How flabby our ideas of draughtsmanship have become

The dazzling drawings in the Ashmolean's new exhibition show us how it's done

Left: ‘Study of a Dog’, c. 1630/61, by Joannes Fijt. Right: ‘Hercules Strangling the Nemean Lion’, c.1606-39, by Rubens. Credit for both images: Museum Plantin-Moretus, Antwerp 
issue 20 April 2024

The term drawing is a broad umbrella, so in an exhibition of 120 works it helps to outline some distinctions. A good place to start is to ask what drawings are for, and that is what Oxford’s Ashmolean Museum has done with its current show of sketches by Flemish masters – staged in collaboration with Antwerp’s Museum Plantin-Moretus – dividing them into studies, designs and stand-alone finished works.

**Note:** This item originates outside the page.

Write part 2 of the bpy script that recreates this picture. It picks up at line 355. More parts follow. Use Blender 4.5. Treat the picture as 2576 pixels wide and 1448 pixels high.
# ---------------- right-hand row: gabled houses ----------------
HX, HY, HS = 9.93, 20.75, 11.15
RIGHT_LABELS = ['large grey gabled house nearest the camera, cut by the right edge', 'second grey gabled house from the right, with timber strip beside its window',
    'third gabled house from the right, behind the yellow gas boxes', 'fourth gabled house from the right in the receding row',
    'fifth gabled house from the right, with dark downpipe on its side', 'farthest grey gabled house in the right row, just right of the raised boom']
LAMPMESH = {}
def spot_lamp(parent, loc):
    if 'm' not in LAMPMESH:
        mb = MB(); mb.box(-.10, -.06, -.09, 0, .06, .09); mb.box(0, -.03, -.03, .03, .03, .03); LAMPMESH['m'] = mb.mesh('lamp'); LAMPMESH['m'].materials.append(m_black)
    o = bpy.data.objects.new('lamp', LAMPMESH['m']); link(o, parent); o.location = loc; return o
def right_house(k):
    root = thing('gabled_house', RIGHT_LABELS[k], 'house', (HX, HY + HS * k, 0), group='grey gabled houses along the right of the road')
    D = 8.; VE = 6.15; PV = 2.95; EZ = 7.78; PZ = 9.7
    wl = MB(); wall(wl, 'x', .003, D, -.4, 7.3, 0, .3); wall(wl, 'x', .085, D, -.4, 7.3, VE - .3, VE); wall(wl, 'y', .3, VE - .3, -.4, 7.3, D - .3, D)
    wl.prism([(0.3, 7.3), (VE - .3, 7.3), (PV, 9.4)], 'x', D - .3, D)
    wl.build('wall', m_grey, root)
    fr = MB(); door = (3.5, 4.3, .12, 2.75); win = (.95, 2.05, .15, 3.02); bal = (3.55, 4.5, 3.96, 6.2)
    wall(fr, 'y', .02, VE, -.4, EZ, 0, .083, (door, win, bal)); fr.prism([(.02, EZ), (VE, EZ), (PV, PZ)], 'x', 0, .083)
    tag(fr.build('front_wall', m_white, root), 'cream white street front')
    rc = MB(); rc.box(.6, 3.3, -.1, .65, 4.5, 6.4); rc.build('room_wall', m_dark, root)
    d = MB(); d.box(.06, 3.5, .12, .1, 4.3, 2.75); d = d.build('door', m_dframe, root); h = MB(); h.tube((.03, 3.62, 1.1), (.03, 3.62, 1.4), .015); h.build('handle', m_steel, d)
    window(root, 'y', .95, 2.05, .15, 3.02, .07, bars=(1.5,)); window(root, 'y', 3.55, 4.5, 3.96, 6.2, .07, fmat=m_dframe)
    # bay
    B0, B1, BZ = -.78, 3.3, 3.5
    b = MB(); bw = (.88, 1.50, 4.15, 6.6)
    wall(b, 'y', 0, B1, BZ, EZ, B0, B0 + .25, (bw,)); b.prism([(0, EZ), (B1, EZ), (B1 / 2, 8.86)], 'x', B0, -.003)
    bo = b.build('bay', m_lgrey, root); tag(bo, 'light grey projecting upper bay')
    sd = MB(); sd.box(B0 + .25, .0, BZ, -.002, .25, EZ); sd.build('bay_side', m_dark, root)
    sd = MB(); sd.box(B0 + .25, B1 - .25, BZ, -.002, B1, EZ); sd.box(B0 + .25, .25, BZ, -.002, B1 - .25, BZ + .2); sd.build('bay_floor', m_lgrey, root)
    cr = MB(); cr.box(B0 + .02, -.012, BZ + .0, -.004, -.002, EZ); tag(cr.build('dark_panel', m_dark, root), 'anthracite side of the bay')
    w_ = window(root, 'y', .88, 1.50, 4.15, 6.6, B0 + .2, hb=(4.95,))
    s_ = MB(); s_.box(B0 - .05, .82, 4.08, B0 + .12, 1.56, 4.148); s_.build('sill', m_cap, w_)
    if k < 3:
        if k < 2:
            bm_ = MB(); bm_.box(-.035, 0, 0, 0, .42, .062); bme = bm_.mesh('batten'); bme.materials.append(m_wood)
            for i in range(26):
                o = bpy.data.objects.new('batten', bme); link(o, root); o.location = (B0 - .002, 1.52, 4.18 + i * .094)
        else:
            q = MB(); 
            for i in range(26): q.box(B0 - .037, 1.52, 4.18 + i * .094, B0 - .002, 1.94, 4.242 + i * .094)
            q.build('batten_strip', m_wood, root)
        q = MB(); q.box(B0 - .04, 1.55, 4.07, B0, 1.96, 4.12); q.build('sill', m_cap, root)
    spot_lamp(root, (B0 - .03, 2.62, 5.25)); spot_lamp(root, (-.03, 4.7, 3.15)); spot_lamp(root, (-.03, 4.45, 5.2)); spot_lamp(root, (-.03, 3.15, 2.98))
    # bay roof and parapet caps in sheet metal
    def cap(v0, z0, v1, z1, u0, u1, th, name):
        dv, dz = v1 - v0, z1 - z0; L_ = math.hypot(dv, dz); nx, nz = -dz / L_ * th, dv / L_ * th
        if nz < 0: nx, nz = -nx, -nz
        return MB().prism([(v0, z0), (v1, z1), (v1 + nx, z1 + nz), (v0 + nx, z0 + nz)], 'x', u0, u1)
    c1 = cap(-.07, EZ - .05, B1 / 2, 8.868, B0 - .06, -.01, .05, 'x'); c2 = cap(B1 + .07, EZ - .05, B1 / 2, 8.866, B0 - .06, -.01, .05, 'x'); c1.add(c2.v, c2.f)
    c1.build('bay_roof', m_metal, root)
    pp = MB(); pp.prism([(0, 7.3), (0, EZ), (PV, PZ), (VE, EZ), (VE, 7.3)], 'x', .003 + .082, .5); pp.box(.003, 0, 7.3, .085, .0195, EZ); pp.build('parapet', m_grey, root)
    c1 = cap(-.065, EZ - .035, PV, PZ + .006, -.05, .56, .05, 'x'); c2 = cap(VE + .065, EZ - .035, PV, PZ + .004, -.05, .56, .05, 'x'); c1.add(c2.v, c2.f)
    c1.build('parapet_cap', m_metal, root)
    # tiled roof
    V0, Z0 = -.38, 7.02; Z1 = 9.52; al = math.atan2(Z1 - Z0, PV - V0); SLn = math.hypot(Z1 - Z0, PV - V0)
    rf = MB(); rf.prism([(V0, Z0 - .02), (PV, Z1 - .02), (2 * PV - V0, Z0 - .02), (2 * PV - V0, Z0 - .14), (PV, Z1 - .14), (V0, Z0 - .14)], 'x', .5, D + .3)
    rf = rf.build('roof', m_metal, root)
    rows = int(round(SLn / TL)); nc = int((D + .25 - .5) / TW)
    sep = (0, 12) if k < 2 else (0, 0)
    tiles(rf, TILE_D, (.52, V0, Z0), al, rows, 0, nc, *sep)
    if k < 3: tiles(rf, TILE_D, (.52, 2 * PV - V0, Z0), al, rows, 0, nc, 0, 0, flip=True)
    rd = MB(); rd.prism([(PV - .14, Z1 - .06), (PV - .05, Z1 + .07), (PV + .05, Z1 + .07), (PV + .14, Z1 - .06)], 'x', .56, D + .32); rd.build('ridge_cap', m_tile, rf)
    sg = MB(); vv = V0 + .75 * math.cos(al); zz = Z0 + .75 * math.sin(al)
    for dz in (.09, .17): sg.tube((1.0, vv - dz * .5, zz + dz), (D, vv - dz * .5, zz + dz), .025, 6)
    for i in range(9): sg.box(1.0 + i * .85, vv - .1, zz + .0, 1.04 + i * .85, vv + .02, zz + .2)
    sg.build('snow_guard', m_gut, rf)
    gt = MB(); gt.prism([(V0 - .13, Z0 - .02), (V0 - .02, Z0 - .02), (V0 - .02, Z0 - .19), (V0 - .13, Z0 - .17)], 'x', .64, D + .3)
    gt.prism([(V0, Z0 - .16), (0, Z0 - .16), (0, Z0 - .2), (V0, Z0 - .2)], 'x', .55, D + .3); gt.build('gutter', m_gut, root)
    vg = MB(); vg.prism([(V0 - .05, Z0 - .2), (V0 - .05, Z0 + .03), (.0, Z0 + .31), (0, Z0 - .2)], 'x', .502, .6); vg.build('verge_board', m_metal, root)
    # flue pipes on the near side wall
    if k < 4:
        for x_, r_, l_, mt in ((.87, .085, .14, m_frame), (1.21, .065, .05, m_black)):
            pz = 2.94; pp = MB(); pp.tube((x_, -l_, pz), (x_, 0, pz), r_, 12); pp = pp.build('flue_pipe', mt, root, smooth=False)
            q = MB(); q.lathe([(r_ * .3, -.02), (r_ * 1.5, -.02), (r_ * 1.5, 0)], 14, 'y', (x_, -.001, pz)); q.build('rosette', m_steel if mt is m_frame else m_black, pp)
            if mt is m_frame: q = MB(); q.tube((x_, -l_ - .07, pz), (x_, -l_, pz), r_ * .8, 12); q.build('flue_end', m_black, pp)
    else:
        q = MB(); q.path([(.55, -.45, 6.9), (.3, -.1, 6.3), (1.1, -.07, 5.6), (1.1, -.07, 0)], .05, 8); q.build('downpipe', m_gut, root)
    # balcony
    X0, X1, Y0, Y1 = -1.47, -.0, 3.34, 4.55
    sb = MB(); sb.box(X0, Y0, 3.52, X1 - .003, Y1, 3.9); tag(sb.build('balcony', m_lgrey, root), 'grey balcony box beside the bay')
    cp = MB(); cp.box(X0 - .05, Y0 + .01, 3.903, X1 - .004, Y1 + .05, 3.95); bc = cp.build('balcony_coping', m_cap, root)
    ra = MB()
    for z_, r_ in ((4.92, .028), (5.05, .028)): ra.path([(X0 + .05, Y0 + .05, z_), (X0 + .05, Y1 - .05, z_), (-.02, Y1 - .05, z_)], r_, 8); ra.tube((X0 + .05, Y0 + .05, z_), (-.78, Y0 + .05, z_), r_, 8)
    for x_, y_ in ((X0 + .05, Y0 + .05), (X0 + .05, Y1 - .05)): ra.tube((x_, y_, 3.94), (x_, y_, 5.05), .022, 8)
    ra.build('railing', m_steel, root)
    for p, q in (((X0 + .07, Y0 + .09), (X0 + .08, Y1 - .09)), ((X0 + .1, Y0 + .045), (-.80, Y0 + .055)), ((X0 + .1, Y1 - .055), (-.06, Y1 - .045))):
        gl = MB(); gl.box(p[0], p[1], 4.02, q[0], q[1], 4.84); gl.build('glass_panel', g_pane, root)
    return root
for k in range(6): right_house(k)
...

Van Dyck’s teenage studies are a measure of how flabby our ideas of draughtsmanship have become

If you’ve ever had the chance to visit it, you’ll know what a special place the Plantin-Moretus is. Still occupying the original premises in which it was founded as a printworks in the 16th century, it sits on a hoard of drawings by the great names of Flemish art dating back to a time when Antwerp was at the centre of a booming trade in prints, metalwork, stained glass and tapestry, all of which began with drawings on paper.